Among the novels of Henry James that Moore mentions having read is The Princess Casamassima. Here, from the Scribner’s 1908 edition, taken from James’s Preface, page xxii, is the paragraph on which she might have drawn her line in “The Monkey Puzzle,” “these woods in which society’s not knowing is colossal.” [Boldface has been added.]

“Face to face with the idea of Hyacinth’s subterraneous politics and occult affiliations, I recollect perfectly feeling, in short, that I might well be ashamed if, with my advantages— and there wasn’t a street, a corner, an hour, of London that was not an advantage — I should n’t be able to piece together a proper semblance of those things, as indeed a proper semblance of all the odd parts of his life.

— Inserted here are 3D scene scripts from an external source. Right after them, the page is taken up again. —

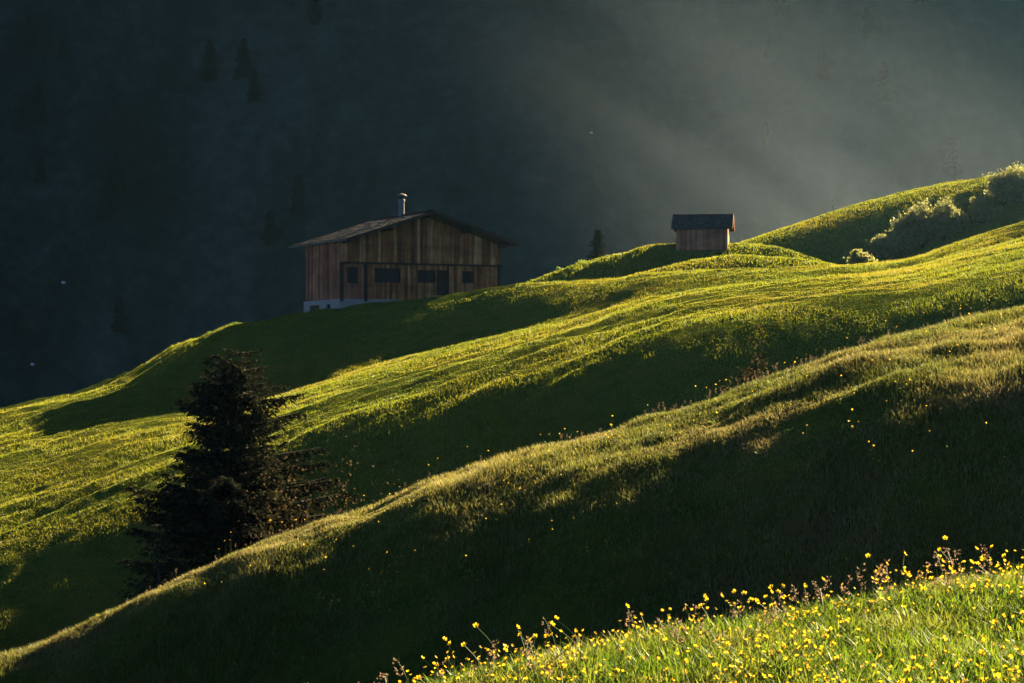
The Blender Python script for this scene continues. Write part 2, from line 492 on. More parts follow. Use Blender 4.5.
def spruce(name, loc, Hh, R, seed, label, dens=1.0, leaders=((0, 0, 1.0),), ndl=(0.10, 0.022), skirt=0.04, ragged=0.3, group=None, mat=None):
    r = np.random.default_rng(seed)
    root = empty(name, loc)
    tag(root, label, 'tree', group)
    A = Acc(); T = Acc()
    for (ox, oy, fr) in leaders:
        hh = Hh * fr
        zz = np.linspace(0, hh, 14)
        bend = np.stack([ox * np.clip(zz / (0.35 * Hh), 0, 1) ** 1.5 + 0.06 * np.sin(zz * 0.9 + seed), oy * np.clip(zz / (0.35 * Hh), 0, 1) ** 1.5 + 0 * zz, zz], -1)
        V, q = tube(bend * np.array([1, 1, 0.965]), 0.02 * Hh * (1 - zz / hh) ** 0.9 + 0.006, 7); T.add(V, q)
        z = skirt * hh if fr == 1.0 else 0.45 * hh
        k = 0
        while z < hh * 0.985:
            t = z / hh
            prof = ((1 - t) ** 0.6 * min(1.0, (1 - t) / 0.11) ** 0.62) * (0.84 + 0.16 * math.sin(t * 23 + seed)) + 0.018
            nb = max(3, int(round((5 + 3 * (1 - t)))))
            for b in range(nb):
                az = k * 2.4 + b * 2 * np.pi / nb + r.normal(0, 0.25)
                L = R * prof * (1 + r.normal(0, ragged)) * (0.75 if fr < 1 else 1)
                L = max(0.12, min(L, R * 1.25))
                if r.random() < 0.10: continue
                ns = max(4, int(L / (0.085 / dens ** .5)))
                s = np.linspace(0, 1, ns)
                droop = -0.32 * (1 - t) - 0.05 + r.normal(0, 0.08)
                rise0 = 0.25 * t
                hz = L * (rise0 * s + droop * s ** 1.3 * (1 - 0.55 * s ** 2.5))
                d0 = np.array([math.cos(az), math.sin(az), 0.0])
                c0 = np.array([np.interp(z, zz, bend[:, 0]), np.interp(z, zz, bend[:, 1]), z])
                wob = 0.05 * L * np.sin(s * 5 + r.random() * 6)
                sd = np.array([-d0[1], d0[0], 0])
                path = c0 + s[:, None] * L * d0 + np.stack([0 * s, 0 * s, hz], -1) + wob[:, None] * sd
                V, q = tube(path[::2] if ns > 5 else path, np.linspace(0.012 * (L + .4), 0.004, len(path[::2] if ns > 5 else path)), 3); T.add(V, q)
                # side twigs
                for sg in (-1, 1):
                    tl = L * 0.34 * (1 - 0.72 * s) * (0.7 + 0.6 * r.random(ns)) + 0.06
                    nt_ = np.maximum(2, (tl / 0.07 * dens ** .5).astype(int))
                    idx = np.repeat(np.arange(ns), nt_)
                    fr_ = r.random(len(idx))
                    td = unit(d0 * 0.75 + sg * sd * 0.85 + np.array([0, 0, -0.18]) + r.normal(0, 0.12, (ns, 3)))
                    hang = -0.22 * fr_ ** 1.5 * tl[idx]
                    P = path[idx] + td[idx] * (tl[idx] * fr_)[:, None] + np.stack([0 * fr_, 0 * fr_, hang], -1)
                    D = unit(td[idx] + r.normal(0, 0.45, (len(idx), 3)) + np.array([0, 0, -0.25]))
                    Wd = unit(np.cross(D, r.normal(0, 1, (len(idx), 3))))
                    tris(A, P, D, Wd, ndl[0] * (0.6 + 0.9 * r.random(len(idx))), ndl[1] * (0.6 + 0.8 * r.random(len(idx))), np.clip(0.35 + 0.45 * fr_ + r.normal(0, 0.22, len(idx)), 0, 1))
            z += (0.20 + 0.10 * (1 - t)) * (Hh / 10) ** 0.6 * (0.8 + 0.4 * r.random()) / dens ** 0.3
            k += 1
    T.build('trunk', bark, root, True)
    A.build('crown', mat or needle, root)
    return root


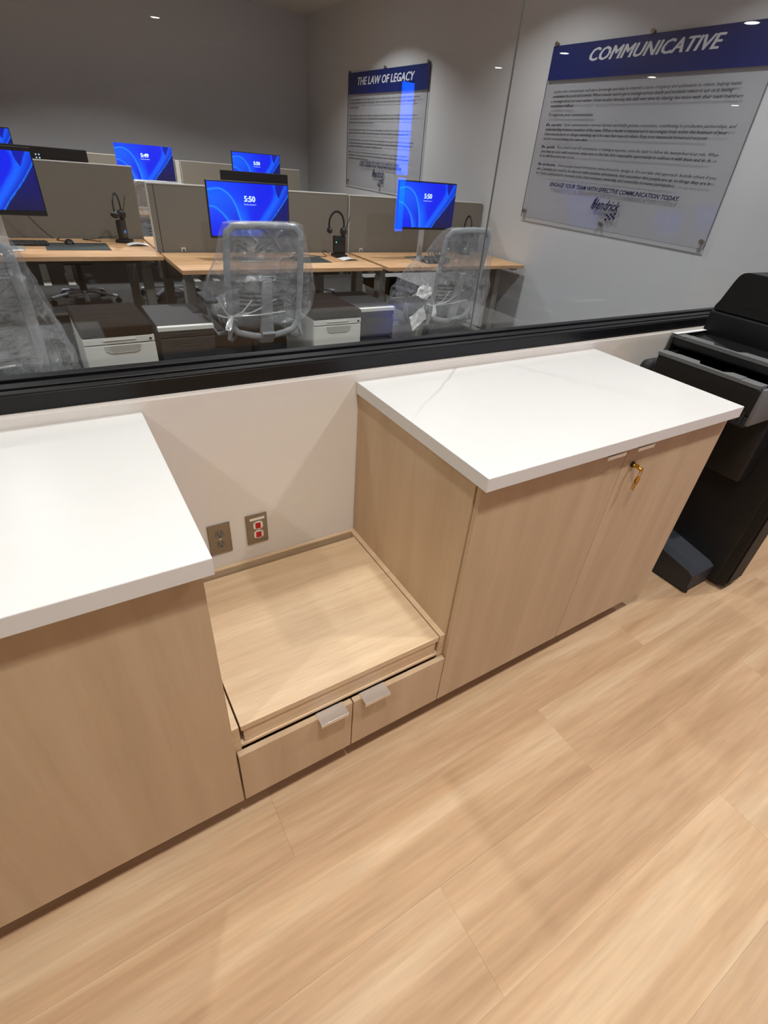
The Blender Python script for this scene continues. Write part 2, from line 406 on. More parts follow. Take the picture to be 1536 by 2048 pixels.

There was always of course the chance that the propriety might be challenged — challenged by readers of a knowledge greater than mine. Yet knowledge, after all, of what ? My vision of the aspects I more or less fortunately rendered was, exactly, my knowledge. If I made my appearances live, what was this but the utmost one could do with them ? Let me at the same time not deny that, in answer to probable ironic reflexions on the full licence for sketchiness and vagueness and dimness taken indeed by my picture, I had to bethink myself in advance of a defence of my ” artistic position.” Should n’t I find it in the happy contention that the value I wished most to render and the effect I wished most to produce were precisely those of our not knowing, of society’s not knowing, but only guessing and suspecting and trying to ignore, what ” goes on” irreconcileably, subversively, beneath the vast smug surface ? I could n’t deal with that positive quantity for itself— my subject had another too exacting side; but I might perhaps show the social ear as on occasion applied to the ground, or catch some gust of the hot breath that I had at many an hour seemed to see escape and hover. What it all came back to was, no doubt, something like this wisdom—that if you have n’t, for fiction, the root of the matter in you, have n’t the sense of life and the penetrating imagination, you are a fool in the very presence of the revealed and assured; but that if you are so armed you are not really helpless, not without your resource, even before mysteries abysmal.”

Monkey Puzzle Tree Branch

In the novel, Hyacinth Robinson, the son of a French seamstress and an English aristocrat, joins Princess Casamassima and vows to pursue a working-class revolution in London. Just at the point that Hyacinth begins to detach himself from this cause, disillusioned about the “undeserving poor,” he is sent on a secret mission to murder an aristocrat but, instead, takes his own life.